Spinning and weaving were so important in the past that these activities are a regular feature of the myths and stories that have come down to us. Think Sleeping Beauty, put to sleep by pricking her finger on a spindle.
Usually the myths put the creation of weaving at the beginning of history. As we might expect, many of the early myths attribute the beginnings to the spider, or, in China, the silk worm. The myth of the spider-weaver was still present in the Greek myths during the Classical period. (Remember, Hera turned Ariadne into a spider for comparing her weaving to the Hera’s.) So the archeologists say that weaving probably began somewhere in the dawn of prehistory. There was weaving before there were looms. And spinning before that. Barber, in Women’s work, the first 20,000 years, talks about cords and string that were used as netting. Sometimes the fibers were twisted together to make a stronger cord. And then plaiting strands together was invented. Who would guess that braiding would have to be discovered?
Anyway, references to spinning and weaving are all through the folktales we still know now. Besides Sleeping Beauty, there are the three fates, who determine a man’s lifespan. How many fairy tales are there where the simple but beautiful and virtuous maiden must spin straw into gold. Rumplestiltskin is probably the most well known of this theme but there are others.

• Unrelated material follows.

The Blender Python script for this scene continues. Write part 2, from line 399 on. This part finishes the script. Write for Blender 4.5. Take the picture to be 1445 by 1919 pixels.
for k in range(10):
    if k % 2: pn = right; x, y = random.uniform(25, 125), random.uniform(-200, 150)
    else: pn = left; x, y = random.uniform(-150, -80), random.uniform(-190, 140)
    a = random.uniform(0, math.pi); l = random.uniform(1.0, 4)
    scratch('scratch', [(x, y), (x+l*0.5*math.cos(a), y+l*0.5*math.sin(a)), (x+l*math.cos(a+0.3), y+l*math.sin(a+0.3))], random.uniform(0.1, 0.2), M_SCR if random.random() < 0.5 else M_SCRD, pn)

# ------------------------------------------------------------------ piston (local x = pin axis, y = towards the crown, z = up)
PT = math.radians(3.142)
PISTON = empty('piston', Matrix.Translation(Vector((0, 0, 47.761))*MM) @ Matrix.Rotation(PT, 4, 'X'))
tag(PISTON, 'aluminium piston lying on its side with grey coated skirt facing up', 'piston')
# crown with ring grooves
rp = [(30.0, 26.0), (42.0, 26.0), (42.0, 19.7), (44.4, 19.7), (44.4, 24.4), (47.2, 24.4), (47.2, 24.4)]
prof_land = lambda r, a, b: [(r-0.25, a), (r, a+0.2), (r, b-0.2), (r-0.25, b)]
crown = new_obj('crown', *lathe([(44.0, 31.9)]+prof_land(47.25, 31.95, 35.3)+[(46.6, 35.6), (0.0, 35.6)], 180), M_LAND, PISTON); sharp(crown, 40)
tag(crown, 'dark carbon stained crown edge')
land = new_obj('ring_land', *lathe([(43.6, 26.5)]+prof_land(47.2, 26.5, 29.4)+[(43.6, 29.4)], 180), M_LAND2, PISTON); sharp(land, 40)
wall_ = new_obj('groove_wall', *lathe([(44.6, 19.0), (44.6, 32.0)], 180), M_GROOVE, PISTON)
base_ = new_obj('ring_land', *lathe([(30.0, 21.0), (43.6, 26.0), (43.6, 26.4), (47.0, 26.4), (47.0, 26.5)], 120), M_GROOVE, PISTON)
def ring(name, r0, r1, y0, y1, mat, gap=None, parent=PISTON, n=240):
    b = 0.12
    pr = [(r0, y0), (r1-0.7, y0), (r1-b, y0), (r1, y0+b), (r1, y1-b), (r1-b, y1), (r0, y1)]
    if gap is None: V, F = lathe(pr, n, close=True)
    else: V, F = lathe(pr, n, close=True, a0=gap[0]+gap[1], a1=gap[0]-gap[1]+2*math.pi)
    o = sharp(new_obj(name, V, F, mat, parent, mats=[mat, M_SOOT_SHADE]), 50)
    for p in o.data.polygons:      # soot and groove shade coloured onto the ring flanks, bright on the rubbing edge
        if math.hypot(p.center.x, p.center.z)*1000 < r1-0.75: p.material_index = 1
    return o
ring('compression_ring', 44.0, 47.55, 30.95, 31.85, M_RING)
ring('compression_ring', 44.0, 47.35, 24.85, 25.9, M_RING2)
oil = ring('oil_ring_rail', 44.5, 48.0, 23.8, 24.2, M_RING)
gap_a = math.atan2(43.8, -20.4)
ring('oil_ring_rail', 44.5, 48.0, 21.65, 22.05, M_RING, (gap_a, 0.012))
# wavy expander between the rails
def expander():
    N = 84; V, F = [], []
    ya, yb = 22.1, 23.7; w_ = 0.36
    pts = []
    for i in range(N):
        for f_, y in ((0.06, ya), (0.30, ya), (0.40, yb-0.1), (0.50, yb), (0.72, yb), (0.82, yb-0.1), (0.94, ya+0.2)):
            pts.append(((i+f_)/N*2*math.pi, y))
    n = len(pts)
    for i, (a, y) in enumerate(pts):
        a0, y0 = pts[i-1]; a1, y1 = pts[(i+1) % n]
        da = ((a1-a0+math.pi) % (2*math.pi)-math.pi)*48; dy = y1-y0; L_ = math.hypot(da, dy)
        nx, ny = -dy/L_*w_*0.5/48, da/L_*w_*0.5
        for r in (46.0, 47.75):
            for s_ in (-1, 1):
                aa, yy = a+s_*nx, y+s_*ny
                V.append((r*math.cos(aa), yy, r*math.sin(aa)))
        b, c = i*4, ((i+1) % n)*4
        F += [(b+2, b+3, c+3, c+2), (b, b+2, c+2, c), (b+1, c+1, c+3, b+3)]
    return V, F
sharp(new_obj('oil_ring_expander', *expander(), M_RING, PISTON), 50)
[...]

Remember the Grimm story of the princess supposed to spin straw into gold. She is helped to do so but the price is to invite three deformed women to her wedding.(Rather do this than give up my first born.) One has a swollen lip, from moistening the fiber, one a large foot from pressing the treadle on a spinning wheel and the large thumb comes from twisting the fiber into yarn. Or the 12 swans where the sister had to weave nettles into shirts by a certain time or her brothers will stay swans forever. She is unable to finish the last shirt and one brother has a swan wing the rest of his life.
These are stories we still know, although I venture to say most children in the past were up close to both spinning and weaving in the home.